**INSTRUCTION**
Output, please, exactly those lines of the listing that come before the line with "return Matrix.Translation(p) @", along with that line itself.

━━━━━━━━━━━━━━━━━━━━

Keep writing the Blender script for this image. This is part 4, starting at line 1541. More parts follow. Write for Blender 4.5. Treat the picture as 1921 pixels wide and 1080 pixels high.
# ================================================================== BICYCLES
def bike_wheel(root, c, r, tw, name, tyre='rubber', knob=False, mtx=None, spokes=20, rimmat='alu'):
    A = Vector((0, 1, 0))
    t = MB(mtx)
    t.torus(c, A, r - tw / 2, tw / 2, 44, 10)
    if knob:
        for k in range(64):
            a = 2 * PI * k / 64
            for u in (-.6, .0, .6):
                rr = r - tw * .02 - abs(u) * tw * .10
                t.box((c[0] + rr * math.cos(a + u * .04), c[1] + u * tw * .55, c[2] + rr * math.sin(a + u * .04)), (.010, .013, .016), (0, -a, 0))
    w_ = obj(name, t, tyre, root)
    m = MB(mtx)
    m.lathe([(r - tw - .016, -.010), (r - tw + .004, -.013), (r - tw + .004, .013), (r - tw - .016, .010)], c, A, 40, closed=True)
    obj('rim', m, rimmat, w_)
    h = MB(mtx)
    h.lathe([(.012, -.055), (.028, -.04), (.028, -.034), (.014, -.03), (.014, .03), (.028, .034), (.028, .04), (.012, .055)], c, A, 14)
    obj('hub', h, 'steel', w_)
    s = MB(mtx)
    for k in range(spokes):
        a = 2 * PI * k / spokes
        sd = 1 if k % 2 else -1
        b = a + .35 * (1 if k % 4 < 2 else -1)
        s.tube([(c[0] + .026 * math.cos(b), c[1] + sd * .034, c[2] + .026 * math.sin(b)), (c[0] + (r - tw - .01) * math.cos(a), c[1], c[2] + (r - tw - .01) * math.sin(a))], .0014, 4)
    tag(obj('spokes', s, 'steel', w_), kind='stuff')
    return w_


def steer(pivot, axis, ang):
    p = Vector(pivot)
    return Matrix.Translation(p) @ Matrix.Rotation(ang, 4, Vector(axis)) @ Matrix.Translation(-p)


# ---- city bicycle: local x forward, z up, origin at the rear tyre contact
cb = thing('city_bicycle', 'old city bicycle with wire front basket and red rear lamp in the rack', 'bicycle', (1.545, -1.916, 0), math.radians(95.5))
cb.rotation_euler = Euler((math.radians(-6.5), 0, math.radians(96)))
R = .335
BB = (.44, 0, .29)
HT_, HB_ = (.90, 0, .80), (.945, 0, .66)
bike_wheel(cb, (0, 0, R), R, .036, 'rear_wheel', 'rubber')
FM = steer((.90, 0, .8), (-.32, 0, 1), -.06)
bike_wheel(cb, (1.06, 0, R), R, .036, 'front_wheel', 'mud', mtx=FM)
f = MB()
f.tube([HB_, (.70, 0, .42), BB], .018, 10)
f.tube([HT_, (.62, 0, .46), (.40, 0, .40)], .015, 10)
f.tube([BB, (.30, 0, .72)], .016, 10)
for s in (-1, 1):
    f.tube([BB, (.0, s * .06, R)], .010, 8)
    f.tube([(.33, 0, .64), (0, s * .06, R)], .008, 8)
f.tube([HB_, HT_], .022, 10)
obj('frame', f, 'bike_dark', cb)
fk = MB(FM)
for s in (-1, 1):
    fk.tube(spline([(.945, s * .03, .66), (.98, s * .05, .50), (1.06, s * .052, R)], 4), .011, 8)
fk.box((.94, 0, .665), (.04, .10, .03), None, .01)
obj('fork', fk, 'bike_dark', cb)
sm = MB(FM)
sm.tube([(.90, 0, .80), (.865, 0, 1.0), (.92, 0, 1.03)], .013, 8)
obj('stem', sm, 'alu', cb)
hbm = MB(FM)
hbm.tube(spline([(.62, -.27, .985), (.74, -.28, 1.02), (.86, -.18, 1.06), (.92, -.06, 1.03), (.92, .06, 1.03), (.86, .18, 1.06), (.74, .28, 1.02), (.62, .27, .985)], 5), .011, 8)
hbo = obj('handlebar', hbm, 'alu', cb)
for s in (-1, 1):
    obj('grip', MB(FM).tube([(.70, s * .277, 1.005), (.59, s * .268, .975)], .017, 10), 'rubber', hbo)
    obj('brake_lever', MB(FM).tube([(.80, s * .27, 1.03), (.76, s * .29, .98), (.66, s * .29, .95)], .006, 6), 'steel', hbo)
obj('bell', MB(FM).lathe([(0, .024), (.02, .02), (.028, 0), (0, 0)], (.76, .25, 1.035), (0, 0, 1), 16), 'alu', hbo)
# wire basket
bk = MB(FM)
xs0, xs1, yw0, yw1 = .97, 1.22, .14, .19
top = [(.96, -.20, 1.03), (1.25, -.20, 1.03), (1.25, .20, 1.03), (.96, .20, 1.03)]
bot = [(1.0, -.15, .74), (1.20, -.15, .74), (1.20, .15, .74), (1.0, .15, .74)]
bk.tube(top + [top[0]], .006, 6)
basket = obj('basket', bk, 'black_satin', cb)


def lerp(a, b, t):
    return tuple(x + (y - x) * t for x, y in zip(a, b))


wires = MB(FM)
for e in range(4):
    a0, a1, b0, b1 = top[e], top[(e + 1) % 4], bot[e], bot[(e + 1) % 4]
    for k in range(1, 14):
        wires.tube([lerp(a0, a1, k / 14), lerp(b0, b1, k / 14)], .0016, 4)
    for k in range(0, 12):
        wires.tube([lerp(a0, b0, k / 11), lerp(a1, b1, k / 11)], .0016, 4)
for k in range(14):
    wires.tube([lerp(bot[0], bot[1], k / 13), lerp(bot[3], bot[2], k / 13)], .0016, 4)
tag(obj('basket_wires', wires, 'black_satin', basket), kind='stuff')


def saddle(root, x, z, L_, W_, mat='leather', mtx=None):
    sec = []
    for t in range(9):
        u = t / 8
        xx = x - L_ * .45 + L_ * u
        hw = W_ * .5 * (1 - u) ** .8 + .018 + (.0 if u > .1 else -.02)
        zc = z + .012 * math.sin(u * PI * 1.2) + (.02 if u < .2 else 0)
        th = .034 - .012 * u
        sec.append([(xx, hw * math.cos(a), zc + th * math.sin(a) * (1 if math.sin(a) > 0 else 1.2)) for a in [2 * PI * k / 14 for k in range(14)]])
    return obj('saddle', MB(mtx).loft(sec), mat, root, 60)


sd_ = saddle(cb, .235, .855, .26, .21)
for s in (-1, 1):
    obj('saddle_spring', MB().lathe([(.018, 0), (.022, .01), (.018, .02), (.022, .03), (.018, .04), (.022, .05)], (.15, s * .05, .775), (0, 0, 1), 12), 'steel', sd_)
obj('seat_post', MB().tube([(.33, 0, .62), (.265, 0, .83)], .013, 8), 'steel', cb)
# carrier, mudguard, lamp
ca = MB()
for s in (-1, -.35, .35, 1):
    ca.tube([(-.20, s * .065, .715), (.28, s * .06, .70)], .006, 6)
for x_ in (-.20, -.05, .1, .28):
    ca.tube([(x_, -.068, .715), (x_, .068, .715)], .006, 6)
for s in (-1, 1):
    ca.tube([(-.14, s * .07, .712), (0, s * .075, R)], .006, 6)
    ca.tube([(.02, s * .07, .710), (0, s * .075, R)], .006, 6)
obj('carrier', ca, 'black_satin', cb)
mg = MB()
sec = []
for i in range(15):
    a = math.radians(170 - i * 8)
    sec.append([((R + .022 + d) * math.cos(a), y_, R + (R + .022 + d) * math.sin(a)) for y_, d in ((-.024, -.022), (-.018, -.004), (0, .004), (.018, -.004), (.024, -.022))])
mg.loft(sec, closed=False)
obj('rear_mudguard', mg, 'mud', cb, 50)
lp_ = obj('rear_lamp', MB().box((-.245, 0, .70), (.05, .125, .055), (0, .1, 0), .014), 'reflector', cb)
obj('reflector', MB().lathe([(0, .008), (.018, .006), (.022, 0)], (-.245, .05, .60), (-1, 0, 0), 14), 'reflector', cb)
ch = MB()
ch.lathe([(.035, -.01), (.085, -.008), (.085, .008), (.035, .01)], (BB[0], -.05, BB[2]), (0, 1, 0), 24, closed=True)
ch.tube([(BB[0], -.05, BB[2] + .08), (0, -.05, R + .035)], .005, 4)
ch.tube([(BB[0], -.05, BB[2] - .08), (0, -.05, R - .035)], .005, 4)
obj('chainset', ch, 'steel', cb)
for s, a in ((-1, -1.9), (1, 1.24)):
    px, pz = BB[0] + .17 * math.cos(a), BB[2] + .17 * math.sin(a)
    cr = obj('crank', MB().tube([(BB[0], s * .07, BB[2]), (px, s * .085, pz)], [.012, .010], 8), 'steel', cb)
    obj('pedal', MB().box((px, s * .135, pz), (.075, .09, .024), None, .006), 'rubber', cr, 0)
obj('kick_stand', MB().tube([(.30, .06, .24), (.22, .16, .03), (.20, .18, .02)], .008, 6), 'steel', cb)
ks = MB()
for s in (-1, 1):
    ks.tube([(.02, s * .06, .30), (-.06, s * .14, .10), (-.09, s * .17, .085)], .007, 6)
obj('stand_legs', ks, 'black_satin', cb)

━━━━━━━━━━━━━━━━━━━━

**RESULT OF THIS EXERCISE**
Keep writing the Blender script for this image. This is part 4, starting at line 1541. More parts follow. Write for Blender 4.5. Treat the picture as 1921 pixels wide and 1080 pixels high.
# ================================================================== BICYCLES
def bike_wheel(root, c, r, tw, name, tyre='rubber', knob=False, mtx=None, spokes=20, rimmat='alu'):
    A = Vector((0, 1, 0))
    t = MB(mtx)
    t.torus(c, A, r - tw / 2, tw / 2, 44, 10)
    if knob:
        for k in range(64):
            a = 2 * PI * k / 64
            for u in (-.6, .0, .6):
                rr = r - tw * .02 - abs(u) * tw * .10
                t.box((c[0] + rr * math.cos(a + u * .04), c[1] + u * tw * .55, c[2] + rr * math.sin(a + u * .04)), (.010, .013, .016), (0, -a, 0))
    w_ = obj(name, t, tyre, root)
    m = MB(mtx)
    m.lathe([(r - tw - .016, -.010), (r - tw + .004, -.013), (r - tw + .004, .013), (r - tw - .016, .010)], c, A, 40, closed=True)
    obj('rim', m, rimmat, w_)
    h = MB(mtx)
    h.lathe([(.012, -.055), (.028, -.04), (.028, -.034), (.014, -.03), (.014, .03), (.028, .034), (.028, .04), (.012, .055)], c, A, 14)
    obj('hub', h, 'steel', w_)
    s = MB(mtx)
    for k in range(spokes):
        a = 2 * PI * k / spokes
        sd = 1 if k % 2 else -1
        b = a + .35 * (1 if k % 4 < 2 else -1)
        s.tube([(c[0] + .026 * math.cos(b), c[1] + sd * .034, c[2] + .026 * math.sin(b)), (c[0] + (r - tw - .01) * math.cos(a), c[1], c[2] + (r - tw - .01) * math.sin(a))], .0014, 4)
    tag(obj('spokes', s, 'steel', w_), kind='stuff')
    return w_


def steer(pivot, axis, ang):
    p = Vector(pivot)
    return Matrix.Translation(p) @ Matrix.Rotation(ang, 4, Vector(axis)) @ Matrix.Translation(-p)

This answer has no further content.